Problem details. Repeat, exactly and only, the lines from the beginning of the data through the line with "PI = math.pi". Pictures are left out.
%%
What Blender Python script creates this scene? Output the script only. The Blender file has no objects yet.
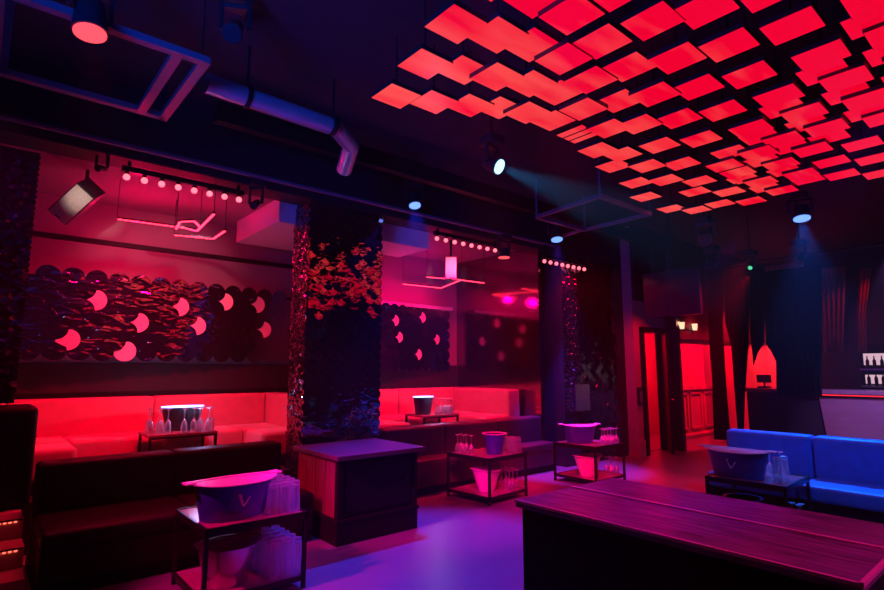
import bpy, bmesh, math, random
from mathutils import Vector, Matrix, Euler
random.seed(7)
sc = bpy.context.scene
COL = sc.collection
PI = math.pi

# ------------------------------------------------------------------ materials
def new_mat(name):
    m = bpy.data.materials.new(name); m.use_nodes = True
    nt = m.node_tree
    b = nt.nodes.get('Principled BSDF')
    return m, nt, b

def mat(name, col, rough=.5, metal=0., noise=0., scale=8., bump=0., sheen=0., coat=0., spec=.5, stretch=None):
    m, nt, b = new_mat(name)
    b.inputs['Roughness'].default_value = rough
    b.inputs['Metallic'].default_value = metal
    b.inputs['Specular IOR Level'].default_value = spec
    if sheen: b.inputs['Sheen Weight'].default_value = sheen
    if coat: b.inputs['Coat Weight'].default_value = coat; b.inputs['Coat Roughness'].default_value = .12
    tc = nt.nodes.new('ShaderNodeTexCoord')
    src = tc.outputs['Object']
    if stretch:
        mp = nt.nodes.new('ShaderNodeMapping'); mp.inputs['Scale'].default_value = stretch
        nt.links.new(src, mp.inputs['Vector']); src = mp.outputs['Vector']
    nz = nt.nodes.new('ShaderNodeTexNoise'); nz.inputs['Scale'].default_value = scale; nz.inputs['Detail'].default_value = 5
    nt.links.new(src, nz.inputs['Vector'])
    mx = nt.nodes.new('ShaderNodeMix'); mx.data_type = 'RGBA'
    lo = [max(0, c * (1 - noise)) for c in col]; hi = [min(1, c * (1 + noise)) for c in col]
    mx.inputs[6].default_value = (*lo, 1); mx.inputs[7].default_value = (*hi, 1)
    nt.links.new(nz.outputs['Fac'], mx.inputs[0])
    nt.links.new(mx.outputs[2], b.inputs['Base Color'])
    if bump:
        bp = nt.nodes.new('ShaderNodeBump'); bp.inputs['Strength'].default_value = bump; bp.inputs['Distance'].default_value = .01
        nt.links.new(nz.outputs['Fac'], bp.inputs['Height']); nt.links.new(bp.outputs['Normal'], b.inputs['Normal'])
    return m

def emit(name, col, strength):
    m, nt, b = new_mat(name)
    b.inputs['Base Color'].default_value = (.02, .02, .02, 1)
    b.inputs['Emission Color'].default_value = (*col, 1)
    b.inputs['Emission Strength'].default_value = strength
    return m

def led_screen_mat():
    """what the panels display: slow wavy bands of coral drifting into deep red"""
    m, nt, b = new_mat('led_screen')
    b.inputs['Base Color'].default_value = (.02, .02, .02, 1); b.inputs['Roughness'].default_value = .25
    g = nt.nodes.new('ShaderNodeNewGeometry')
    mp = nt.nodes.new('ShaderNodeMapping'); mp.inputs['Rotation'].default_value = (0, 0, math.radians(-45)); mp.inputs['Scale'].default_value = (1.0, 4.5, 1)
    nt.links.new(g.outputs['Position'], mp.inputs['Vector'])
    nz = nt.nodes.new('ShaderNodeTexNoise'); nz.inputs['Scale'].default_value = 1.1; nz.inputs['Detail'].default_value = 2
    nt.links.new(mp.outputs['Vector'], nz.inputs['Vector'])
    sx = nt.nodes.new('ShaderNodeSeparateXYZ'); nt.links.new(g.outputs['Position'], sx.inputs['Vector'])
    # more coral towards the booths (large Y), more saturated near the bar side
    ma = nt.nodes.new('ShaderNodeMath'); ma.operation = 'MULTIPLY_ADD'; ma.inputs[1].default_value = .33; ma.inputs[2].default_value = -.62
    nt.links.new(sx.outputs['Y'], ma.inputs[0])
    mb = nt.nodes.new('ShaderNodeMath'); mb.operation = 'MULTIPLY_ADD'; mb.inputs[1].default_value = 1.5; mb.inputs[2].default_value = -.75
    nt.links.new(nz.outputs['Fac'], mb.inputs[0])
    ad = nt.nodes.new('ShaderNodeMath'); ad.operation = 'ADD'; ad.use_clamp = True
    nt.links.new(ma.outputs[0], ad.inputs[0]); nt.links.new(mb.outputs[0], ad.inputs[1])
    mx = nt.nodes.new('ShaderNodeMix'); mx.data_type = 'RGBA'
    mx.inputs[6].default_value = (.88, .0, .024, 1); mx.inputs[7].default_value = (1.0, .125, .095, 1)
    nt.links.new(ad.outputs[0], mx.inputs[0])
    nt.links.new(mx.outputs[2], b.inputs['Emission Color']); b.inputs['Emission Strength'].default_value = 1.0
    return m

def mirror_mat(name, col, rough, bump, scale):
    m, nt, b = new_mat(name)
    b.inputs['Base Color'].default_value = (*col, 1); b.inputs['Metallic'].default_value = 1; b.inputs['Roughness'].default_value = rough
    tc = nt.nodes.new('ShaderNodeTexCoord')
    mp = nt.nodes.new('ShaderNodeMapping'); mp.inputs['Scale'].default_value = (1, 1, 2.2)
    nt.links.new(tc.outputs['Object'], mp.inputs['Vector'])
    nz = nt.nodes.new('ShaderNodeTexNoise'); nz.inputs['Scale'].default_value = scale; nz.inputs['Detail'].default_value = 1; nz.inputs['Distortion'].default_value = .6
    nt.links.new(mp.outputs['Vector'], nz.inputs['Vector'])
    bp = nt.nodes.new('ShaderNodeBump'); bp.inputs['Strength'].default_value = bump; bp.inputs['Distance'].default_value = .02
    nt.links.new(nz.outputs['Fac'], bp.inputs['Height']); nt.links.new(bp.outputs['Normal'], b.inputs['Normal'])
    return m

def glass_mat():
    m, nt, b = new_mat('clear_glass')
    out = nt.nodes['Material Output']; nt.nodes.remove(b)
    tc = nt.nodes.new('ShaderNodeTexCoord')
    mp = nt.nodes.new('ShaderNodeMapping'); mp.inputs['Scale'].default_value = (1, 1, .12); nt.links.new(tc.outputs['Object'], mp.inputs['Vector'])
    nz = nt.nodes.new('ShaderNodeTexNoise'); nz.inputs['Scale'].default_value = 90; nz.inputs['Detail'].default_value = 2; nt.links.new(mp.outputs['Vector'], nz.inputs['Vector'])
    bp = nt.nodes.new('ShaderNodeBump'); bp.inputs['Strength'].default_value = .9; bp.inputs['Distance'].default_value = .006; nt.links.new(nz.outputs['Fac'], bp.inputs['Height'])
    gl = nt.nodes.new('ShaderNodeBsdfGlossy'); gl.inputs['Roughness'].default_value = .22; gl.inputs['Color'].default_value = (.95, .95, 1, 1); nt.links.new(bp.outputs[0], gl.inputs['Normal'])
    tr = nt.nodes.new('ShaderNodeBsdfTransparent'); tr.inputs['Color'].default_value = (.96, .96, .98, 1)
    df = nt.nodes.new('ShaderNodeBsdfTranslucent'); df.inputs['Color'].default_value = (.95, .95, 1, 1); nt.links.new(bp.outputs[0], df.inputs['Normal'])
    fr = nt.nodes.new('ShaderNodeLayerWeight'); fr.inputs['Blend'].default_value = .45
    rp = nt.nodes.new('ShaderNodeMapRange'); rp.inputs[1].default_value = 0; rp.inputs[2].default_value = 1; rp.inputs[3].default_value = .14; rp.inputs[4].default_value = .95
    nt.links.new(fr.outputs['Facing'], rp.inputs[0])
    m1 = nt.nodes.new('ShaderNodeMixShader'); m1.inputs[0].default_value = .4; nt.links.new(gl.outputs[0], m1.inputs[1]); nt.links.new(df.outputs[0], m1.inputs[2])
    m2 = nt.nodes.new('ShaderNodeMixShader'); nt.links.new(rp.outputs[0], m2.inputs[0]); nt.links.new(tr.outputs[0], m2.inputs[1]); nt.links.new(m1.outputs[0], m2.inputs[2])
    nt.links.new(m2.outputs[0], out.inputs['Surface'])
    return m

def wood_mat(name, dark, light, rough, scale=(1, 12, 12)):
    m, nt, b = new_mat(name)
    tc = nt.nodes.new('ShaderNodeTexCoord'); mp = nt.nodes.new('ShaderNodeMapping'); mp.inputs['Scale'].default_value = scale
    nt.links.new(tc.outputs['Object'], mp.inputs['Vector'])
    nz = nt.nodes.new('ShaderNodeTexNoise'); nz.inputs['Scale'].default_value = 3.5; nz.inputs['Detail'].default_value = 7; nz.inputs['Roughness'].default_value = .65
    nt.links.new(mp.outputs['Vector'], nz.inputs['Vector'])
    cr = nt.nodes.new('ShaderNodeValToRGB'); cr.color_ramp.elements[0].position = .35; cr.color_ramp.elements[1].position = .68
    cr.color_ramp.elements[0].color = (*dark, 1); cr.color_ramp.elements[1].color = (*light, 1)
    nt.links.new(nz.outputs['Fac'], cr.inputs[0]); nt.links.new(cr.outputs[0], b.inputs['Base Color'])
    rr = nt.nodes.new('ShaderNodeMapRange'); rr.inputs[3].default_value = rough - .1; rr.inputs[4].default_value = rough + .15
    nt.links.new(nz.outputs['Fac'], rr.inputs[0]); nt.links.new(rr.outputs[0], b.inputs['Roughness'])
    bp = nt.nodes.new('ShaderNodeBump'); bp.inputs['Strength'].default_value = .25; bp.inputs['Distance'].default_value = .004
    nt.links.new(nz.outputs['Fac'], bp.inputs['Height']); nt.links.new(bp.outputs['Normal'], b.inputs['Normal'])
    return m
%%
Problem solution.
What Blender Python script creates this scene? Output the script only. The Blender file has no objects yet.
import bpy, bmesh, math, random
from mathutils import Vector, Matrix, Euler
random.seed(7)
sc = bpy.context.scene
COL = sc.collection
PI = math.pi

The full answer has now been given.